Plastic bag ban in Curacao

November 20, 2008 by admin
Filed under: Business and Economy, Government & Politics 

The ban on plastic shopping bags because of the damage they inflict on the environment has taken effect in Curaçao. Through good cooperation between the association of local supermarkets and the Island Government, among others, an information campaign was held and re-usable bags supplied. The question is when St. Maarten will follow suit. That plastic bags also constitute a big problem here was once again confirmed during the recent cleanup of five local beaches, when they greatly outnumbered the pieces of paper removed. Preliminary results of an online survey conducted by Sundial School students in any case indicated that the vast majority of the 90 respondents support a ban on plastic shopping bags. A total of 67 per cent favours charging for plastic shopping bags to encourage the use of “green” bags, while 87 per cent fancies a reward for reusing shopping bags and 77 per cent supports an outright ban on free plastic bags. In Curaçao the new, durable shopping bags are sold at cost price for one guilder, considered the consumer’s contribution to safeguarding the environment. Of course, people can also bring their own non-plastic bags. The complaints there have been minimal so far. One rule is that people coming with their own bags most fold them to make clear they are empty, so there is no confusion between what was already inside and what was purchased inside the supermarket.

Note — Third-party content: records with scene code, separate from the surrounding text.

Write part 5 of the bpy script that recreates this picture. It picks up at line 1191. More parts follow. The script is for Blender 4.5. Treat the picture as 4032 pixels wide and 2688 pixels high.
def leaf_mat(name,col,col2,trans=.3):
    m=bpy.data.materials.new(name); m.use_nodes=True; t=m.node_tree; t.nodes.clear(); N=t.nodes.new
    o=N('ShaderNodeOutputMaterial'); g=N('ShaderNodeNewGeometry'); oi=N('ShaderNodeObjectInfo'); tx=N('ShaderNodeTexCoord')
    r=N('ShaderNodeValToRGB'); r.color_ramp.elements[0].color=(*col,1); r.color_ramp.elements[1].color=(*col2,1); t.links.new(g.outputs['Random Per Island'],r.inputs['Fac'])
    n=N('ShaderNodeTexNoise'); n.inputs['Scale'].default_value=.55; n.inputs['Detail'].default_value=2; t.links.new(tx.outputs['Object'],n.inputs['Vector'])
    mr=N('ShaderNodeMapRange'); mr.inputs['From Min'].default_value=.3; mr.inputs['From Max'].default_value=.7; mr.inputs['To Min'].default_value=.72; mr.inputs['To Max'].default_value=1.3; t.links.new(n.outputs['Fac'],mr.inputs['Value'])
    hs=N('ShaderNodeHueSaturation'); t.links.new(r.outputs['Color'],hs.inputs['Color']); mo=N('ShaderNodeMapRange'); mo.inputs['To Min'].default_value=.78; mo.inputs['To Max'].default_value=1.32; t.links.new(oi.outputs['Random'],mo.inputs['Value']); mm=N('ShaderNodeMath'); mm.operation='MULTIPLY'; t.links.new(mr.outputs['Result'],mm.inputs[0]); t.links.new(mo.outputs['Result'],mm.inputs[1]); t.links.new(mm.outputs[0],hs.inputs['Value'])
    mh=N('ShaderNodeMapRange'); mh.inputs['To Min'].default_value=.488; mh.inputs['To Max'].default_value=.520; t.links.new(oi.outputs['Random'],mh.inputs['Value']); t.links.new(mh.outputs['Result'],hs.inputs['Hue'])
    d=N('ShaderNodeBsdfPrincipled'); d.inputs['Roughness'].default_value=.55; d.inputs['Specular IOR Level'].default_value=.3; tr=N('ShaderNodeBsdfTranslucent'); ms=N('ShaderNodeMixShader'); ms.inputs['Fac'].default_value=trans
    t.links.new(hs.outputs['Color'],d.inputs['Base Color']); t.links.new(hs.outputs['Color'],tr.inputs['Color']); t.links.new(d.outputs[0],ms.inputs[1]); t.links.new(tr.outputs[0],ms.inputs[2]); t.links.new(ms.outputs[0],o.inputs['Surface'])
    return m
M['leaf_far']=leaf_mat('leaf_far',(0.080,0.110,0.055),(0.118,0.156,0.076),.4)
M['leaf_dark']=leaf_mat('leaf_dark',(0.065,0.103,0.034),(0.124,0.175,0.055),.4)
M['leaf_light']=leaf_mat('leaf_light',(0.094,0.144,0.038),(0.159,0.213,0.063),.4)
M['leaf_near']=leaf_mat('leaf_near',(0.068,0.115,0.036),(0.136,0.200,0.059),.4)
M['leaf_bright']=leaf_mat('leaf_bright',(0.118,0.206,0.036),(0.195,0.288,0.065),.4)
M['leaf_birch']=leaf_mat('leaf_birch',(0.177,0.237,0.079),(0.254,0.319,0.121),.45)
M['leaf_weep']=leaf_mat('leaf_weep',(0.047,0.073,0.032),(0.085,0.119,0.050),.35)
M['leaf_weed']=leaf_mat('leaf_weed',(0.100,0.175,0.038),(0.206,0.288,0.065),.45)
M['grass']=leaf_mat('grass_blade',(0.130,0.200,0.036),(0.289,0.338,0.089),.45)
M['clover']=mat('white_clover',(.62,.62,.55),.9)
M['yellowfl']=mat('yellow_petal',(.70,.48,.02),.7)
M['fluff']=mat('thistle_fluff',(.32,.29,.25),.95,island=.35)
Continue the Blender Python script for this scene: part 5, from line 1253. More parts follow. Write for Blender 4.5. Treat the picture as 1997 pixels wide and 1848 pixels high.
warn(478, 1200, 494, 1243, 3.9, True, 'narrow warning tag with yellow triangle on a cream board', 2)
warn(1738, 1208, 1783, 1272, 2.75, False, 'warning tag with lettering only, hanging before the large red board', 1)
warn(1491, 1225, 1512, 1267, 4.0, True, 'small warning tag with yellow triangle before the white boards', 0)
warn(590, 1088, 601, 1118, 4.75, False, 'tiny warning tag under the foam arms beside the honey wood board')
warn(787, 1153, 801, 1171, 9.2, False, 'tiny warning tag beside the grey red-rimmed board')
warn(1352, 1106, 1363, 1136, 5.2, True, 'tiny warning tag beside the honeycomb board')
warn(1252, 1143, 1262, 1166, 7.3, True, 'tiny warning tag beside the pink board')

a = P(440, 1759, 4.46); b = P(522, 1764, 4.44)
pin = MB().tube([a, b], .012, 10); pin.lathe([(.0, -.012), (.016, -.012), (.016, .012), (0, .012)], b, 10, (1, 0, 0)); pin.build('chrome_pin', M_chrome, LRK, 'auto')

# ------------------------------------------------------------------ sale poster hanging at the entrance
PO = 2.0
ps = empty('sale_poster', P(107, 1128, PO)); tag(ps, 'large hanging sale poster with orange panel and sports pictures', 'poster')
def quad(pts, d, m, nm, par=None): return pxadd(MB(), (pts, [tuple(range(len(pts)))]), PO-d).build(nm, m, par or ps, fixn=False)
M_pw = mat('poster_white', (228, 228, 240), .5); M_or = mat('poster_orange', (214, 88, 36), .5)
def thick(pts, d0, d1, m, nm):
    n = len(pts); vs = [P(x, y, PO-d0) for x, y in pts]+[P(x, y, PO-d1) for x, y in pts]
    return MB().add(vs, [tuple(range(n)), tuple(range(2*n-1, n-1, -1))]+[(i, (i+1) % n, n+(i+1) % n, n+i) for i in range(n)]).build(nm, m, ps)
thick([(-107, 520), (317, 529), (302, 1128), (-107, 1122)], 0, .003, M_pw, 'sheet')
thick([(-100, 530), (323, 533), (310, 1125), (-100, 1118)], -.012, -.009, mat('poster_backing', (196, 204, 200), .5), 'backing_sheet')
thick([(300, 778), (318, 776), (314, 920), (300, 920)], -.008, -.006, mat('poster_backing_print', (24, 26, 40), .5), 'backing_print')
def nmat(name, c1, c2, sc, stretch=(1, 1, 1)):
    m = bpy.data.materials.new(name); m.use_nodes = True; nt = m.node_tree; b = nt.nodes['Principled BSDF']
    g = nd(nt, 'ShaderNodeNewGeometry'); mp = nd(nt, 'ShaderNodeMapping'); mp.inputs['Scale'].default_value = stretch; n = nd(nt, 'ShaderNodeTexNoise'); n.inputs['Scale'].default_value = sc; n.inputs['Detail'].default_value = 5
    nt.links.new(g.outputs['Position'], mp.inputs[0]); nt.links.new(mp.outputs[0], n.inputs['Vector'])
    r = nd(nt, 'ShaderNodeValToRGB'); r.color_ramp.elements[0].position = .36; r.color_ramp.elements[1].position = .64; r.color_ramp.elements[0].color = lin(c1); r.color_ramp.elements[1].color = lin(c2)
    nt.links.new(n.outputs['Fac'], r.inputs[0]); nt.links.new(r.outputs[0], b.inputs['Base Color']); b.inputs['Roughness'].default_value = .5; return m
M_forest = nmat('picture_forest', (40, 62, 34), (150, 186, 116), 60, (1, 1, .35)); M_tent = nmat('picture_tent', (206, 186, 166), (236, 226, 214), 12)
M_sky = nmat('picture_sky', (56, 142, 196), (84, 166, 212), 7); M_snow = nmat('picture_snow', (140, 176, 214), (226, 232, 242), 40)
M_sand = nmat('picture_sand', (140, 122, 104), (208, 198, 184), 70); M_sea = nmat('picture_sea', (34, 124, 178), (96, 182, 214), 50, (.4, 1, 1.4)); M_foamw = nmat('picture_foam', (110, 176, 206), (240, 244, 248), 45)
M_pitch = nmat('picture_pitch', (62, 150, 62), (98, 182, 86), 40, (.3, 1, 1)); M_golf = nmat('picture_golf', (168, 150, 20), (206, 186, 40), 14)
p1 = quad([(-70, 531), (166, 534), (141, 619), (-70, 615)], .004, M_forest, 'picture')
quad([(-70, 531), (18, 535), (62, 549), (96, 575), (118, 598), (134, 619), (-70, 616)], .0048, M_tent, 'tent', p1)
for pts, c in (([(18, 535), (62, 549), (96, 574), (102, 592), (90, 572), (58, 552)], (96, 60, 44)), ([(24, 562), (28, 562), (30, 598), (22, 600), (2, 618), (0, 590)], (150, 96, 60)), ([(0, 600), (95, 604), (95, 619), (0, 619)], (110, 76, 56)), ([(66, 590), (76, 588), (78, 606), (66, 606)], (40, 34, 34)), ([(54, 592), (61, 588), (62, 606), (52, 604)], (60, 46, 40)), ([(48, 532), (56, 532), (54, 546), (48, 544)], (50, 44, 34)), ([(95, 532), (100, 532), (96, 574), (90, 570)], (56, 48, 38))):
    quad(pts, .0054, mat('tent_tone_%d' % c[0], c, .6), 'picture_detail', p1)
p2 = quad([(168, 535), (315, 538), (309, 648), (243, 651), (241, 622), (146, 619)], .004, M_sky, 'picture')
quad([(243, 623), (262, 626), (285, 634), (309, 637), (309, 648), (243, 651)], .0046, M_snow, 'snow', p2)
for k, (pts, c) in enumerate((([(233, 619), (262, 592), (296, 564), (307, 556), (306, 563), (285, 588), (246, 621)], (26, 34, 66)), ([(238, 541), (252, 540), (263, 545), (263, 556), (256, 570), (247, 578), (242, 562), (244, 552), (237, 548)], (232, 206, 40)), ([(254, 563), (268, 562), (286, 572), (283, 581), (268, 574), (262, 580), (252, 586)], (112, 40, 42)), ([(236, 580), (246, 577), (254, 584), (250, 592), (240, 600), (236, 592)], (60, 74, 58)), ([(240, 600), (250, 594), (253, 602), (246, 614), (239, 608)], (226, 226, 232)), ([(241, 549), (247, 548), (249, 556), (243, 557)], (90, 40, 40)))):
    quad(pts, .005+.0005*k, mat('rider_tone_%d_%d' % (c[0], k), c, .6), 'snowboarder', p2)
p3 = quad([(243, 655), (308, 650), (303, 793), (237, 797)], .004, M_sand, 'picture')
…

It’s also important to have enough durable bags available, although empty carton boxes at the supermarkets and bags people bring from home can make quite a difference. The Executive Council of St. Maarten has been talking for some time about a possible plastic ban here too, but so far there is no indication as to when this can be achieved. It appears the cooperation between the food stores and government that was essential in preparing and introducing the ban in Curaçao has not really gotten off the ground here, at least not yet. There is no time to lose, however. The longer it is delayed, the greater the damage to nature and as a result the scenery that helps to make the island such a favoured destination. Surely, while preparation time is no doubt needed, the parties involved should be able to learn from Curaçao’s experience and use that to introduce a plastic bag ban here in the very short term.